With several hours to spare, I headed for the centre of Rio Gallegos. The guide book said there was nothing of interest in the city, and that it was just dusty streets, squabbling dogs, and rubbish blowing around. I reached the “seafront” which actually overlooks the estuary of the Gallegos River, and wandered along.

The only thing I could find to take a photo of was a rather striking war memorial in honour of the Argentinean Air Force pilots who had given their lives.

Behind the monument was what looked like a secondary school, with ugly graffiti and what looked like a lot of broken windows. It occurred to me that the kids at that school must be a seriously unruly bunch, but luckily being Saturday they were away – presumably breaking things elsewhere… [A mysterious voice from the future is trying to tell me that I will one day meet and marry one of these very same unruly students… this is clearly absurd!!]

I had a coffee at a small cafeteria and tuned in to the BBC to discover that there has been a coup d’etat in Thailand. This is a little concerning, since I expect to be in Thailand in a few months. I wrote some letters and postcards and eventually left the cafeteria to head back to the terminal to get my night bus. Curiously I had to “check in” for the bus and was given a boarding pass, as though it was a flight!

On the bus I got chatting to girl from the French-speaking part of Switzerland (I was glad to see that she was the only Swiss person on the bus..!). It wasn’t quite that easy to finally get clear of Rio Gallegos: the bus soon broke down. While waiting for them to resolve this, I tuned in to the BBC and heard that the ground war in the Gulf has just started – allied land forces have crossed from Saudi Arabia into Kuwait and the Iraqi invaders are finally on the run…

After an hour, a replacement bus arrived and the journey northwards resumed.

Comments

  1. Debra Barker

    Having spent the weekend skiing with very orderly lift queues, everyone the regulation 2 metres apart, I’m happy to confirm we Swiss have learned to queue and should not be put off voyaging around Patagonia these days?
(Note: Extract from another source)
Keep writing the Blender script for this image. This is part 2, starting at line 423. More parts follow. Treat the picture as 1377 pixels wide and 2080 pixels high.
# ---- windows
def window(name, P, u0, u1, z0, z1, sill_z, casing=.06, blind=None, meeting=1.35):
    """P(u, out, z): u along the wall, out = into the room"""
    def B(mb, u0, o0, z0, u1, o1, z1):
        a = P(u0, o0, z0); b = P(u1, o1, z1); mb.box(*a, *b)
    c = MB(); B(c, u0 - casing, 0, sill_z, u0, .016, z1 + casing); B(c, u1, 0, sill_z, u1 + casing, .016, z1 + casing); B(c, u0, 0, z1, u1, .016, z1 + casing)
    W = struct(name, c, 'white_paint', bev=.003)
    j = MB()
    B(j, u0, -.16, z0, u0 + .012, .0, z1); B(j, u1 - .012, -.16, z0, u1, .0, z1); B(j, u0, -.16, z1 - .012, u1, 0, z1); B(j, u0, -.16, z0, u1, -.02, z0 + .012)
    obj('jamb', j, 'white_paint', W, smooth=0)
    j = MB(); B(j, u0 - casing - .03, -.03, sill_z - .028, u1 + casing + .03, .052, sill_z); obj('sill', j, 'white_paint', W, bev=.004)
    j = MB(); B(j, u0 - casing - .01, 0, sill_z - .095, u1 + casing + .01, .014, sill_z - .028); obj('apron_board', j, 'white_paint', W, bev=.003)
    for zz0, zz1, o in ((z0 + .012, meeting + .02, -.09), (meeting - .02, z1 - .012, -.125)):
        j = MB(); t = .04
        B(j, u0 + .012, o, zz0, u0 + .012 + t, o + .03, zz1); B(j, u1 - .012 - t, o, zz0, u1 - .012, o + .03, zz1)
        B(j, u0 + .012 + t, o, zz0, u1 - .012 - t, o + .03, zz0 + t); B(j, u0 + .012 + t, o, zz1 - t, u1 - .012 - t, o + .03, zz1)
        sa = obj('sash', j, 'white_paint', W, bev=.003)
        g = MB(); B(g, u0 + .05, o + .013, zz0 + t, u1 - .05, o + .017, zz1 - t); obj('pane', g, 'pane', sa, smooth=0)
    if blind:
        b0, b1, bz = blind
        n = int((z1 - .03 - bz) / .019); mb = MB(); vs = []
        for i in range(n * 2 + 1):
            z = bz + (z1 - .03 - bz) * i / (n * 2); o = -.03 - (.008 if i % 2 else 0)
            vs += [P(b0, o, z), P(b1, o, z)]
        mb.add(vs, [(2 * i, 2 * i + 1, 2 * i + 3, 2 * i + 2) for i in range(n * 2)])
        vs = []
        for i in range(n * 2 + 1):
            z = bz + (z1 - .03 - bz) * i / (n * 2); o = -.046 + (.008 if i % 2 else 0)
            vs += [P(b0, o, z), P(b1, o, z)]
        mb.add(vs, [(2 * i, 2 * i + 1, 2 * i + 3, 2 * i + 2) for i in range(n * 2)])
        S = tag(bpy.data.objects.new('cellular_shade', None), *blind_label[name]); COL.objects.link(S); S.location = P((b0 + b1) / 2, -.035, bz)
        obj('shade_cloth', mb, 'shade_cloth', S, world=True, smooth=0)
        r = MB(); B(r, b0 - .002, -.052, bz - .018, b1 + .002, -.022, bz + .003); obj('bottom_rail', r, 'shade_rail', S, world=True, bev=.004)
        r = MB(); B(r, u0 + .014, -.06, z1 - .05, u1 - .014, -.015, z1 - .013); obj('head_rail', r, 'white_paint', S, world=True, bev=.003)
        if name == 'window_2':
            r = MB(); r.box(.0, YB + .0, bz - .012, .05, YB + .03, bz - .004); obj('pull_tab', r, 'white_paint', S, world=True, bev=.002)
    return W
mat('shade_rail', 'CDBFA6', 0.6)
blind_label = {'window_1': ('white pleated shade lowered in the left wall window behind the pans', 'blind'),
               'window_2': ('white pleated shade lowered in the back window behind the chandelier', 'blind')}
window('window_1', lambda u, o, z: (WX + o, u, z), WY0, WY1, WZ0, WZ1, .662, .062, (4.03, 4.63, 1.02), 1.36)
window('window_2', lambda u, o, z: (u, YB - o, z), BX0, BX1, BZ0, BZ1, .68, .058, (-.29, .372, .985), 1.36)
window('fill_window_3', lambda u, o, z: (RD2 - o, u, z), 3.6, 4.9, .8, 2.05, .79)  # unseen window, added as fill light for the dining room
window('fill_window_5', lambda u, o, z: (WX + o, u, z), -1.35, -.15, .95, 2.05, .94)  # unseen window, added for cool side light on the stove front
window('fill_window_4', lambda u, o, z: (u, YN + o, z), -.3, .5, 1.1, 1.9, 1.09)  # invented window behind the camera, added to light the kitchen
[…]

    1. ? As a newly minted Swiss citizen, I wondered how soon you’d leap to the defense of your compatriots!!

  2. Cherry

    “I will one day meet and marry one of these very same students” – Now I am curious, where did you meet Liz?

      1. Cherry

        A memorable tourist office!
        So, had you returned to the area to see some of the places you hadn’t managed to get to on this trip?

        1. No Cherry, I was working in different parts of Patagonia (doing geophysical exploration) from 1993 – 2000.

  3. Cherry

    And great photos and commentary!

  4. Lynnette

    Haha! The Swiss couple…they are just haunting you on this trip! Hehe!